### What is expected
Word for word, print each line of the listing below; pictures stay out.

○ ○ ○ ○ ○ ○ ○

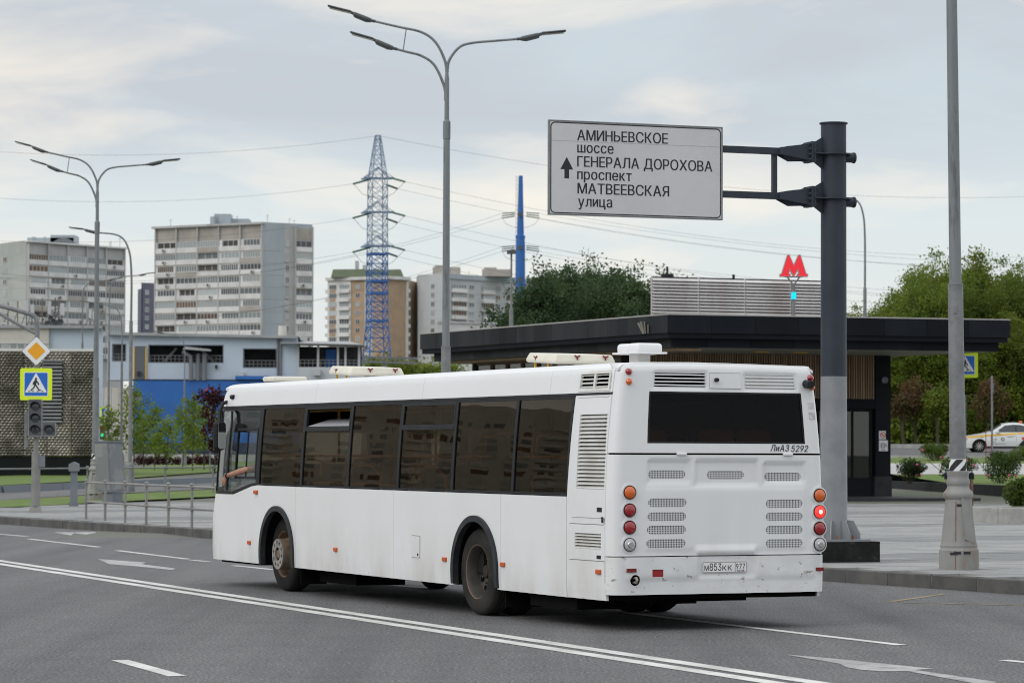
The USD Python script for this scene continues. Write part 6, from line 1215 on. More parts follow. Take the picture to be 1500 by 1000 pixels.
def loggias(par, F, a0, a1, nb, ztop, fh, nf, rng, attic=3.2, out=.55, fin=.28, amat='block_stain'):
    bw = (a1 - a0) / nb
    for k in range(nb + 1): part(par, 'fin_wall', F.slab(a0 + bw * k - fin / 2, a0 + bw * k + fin / 2, 0, out + .1, ztop - attic - nf * fh, ztop), 'block_wall')
    for k in range(nb):
        b0, b1 = a0 + bw * k + fin / 2, a0 + bw * (k + 1) - fin / 2
        part(par, 'attic_panel', F.slab(b0, b1, 0, .06, ztop - attic, ztop - .35), amat)
        for f in range(nf):
            zf = ztop - attic - (f + 1) * fh; off = rng.choice([0, 0, .1, -.04])
            part(par, 'balcony_parapet', F.slab(b0 + .02, b1 - .02, .06, out + .06 + off * .3, zf + .10, zf + 1.18), 'block_parapet' if rng.random() < .88 else 'block_stain'); part(par, 'floor_slab', F.slab(b0, b1, 0, out, zf - .12, zf + .10), 'block_stain')
            s = rng.random()
            w0 = .0 if s < .55 else bw * rng.uniform(.05, .16); w1 = .0 if s < .55 else bw * rng.uniform(.0, .12)
            if w0: part(par, 'side_sheet', F.slab(b0 + .02, b0 + w0, .06, out - .08, zf + 1.18, zf + fh - .12), 'block_parapet')
            if w1 > .2: part(par, 'side_sheet', F.slab(b1 - w1, b1 - .02, .06, out - .08, zf + 1.18, zf + fh - .12), 'block_parapet')
            if rng.random() < .80: window(par, F, b0 + w0 + .03, b1 - b0 - w0 - w1 - .06, zf + 1.18, fh - 1.32, out - .12, rng, int(rng.integers(5, 9)))
            else: window(par, F, b0 + w0 + .03, b1 - b0 - w0 - w1 - .06, zf + 1.18, fh - 1.32, .05, rng, 3, ['loggia_dark', 'far_window'])
            if rng.random() < .30: 
                ac = b0 + rng.uniform(.3, .8) * (b1 - b0); q = part(par, 'air_conditioner', F.slab(ac, ac + .8, out + .08, out + .42, zf + .45, zf + 1.0), 'block_pale'); part(q, 'fan_grille', F.slab(ac + .12, ac + .55, out + .42, out + .44, zf + .50, zf + .95), 'loggia_dark')
def roofbits(par, pts, rng, z, n):
    for k in range(n):
        i = rng.random(); p = pts[0] * (1 - i) + pts[1] * i; h = rng.uniform(1.2, 3.0); part(par, 'roof_aerial', MB().cyl(p + [0, 0, z], p + [0, 0, z + h], .045, n=5).bar(p + [-.4, 0, z + h * .85], p + [.4, 0, z + h * .85], .05), 'luminaire_grey')
# middle block
rng = np.random.default_rng(11)
Yc = 690.0; Zt = Z(325, Yc, 384); pC = at_px(384.5, 690); pL = at_px(225, 706); pR = at_px(456.5, 697)
ba = thing('apartment_block', 'tall grey panel block with stacked balconies, left of the blue lattice pylon', 'apartment building')
pB = pL + (pR - pC); solid(ba, 'wall', [pL, pC, pR, pB], 0, Zt, 'block_side')
F1 = Face(pL, pC, Zt); F2 = Face(pC, pR, Zt)
part(ba, 'front_skin', F1.slab(0, F1.L, 0, .05, 2, Zt), 'block_wall')
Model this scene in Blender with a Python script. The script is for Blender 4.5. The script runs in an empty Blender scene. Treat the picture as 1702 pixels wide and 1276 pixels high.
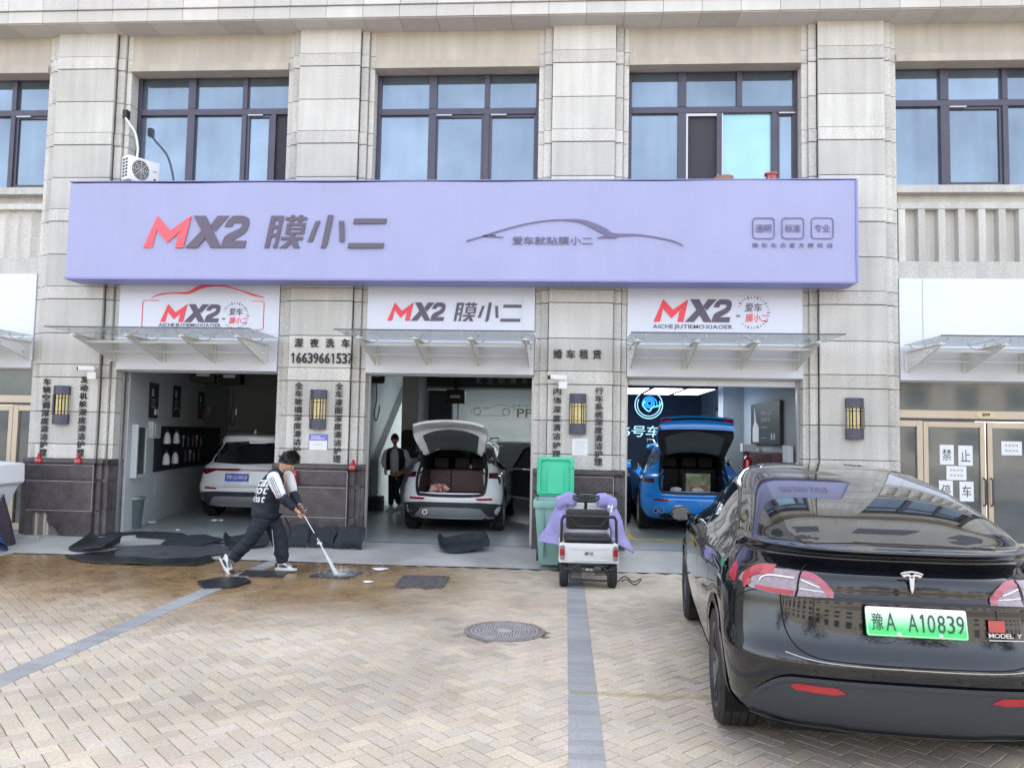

○ ○ ○ ○ ○ ○ ○

### Answer
The USD Python script for this scene continues. Write part 6, from line 1215 on. More parts follow. Take the picture to be 1500 by 1000 pixels.
def loggias(par, F, a0, a1, nb, ztop, fh, nf, rng, attic=3.2, out=.55, fin=.28, amat='block_stain'):
    bw = (a1 - a0) / nb
    for k in range(nb + 1): part(par, 'fin_wall', F.slab(a0 + bw * k - fin / 2, a0 + bw * k + fin / 2, 0, out + .1, ztop - attic - nf * fh, ztop), 'block_wall')
    for k in range(nb):
        b0, b1 = a0 + bw * k + fin / 2, a0 + bw * (k + 1) - fin / 2
        part(par, 'attic_panel', F.slab(b0, b1, 0, .06, ztop - attic, ztop - .35), amat)
        for f in range(nf):
            zf = ztop - attic - (f + 1) * fh; off = rng.choice([0, 0, .1, -.04])
            part(par, 'balcony_parapet', F.slab(b0 + .02, b1 - .02, .06, out + .06 + off * .3, zf + .10, zf + 1.18), 'block_parapet' if rng.random() < .88 else 'block_stain'); part(par, 'floor_slab', F.slab(b0, b1, 0, out, zf - .12, zf + .10), 'block_stain')
            s = rng.random()
            w0 = .0 if s < .55 else bw * rng.uniform(.05, .16); w1 = .0 if s < .55 else bw * rng.uniform(.0, .12)
            if w0: part(par, 'side_sheet', F.slab(b0 + .02, b0 + w0, .06, out - .08, zf + 1.18, zf + fh - .12), 'block_parapet')
            if w1 > .2: part(par, 'side_sheet', F.slab(b1 - w1, b1 - .02, .06, out - .08, zf + 1.18, zf + fh - .12), 'block_parapet')
            if rng.random() < .80: window(par, F, b0 + w0 + .03, b1 - b0 - w0 - w1 - .06, zf + 1.18, fh - 1.32, out - .12, rng, int(rng.integers(5, 9)))
            else: window(par, F, b0 + w0 + .03, b1 - b0 - w0 - w1 - .06, zf + 1.18, fh - 1.32, .05, rng, 3, ['loggia_dark', 'far_window'])
            if rng.random() < .30: 
                ac = b0 + rng.uniform(.3, .8) * (b1 - b0); q = part(par, 'air_conditioner', F.slab(ac, ac + .8, out + .08, out + .42, zf + .45, zf + 1.0), 'block_pale'); part(q, 'fan_grille', F.slab(ac + .12, ac + .55, out + .42, out + .44, zf + .50, zf + .95), 'loggia_dark')
def roofbits(par, pts, rng, z, n):
    for k in range(n):
        i = rng.random(); p = pts[0] * (1 - i) + pts[1] * i; h = rng.uniform(1.2, 3.0); part(par, 'roof_aerial', MB().cyl(p + [0, 0, z], p + [0, 0, z + h], .045, n=5).bar(p + [-.4, 0, z + h * .85], p + [.4, 0, z + h * .85], .05), 'luminaire_grey')
# middle block
rng = np.random.default_rng(11)
Yc = 690.0; Zt = Z(325, Yc, 384); pC = at_px(384.5, 690); pL = at_px(225, 706); pR = at_px(456.5, 697)
ba = thing('apartment_block', 'tall grey panel block with stacked balconies, left of the blue lattice pylon', 'apartment building')
pB = pL + (pR - pC); solid(ba, 'wall', [pL, pC, pR, pB], 0, Zt, 'block_side')
F1 = Face(pL, pC, Zt); F2 = Face(pC, pR, Zt)
part(ba, 'front_skin', F1.slab(0, F1.L, 0, .05, 2, Zt), 'block_wall')
Model this scene in Blender with a Python script. The script is for Blender 4.5. The script runs in an empty Blender scene. Treat the picture as 1702 pixels wide and 1276 pixels high.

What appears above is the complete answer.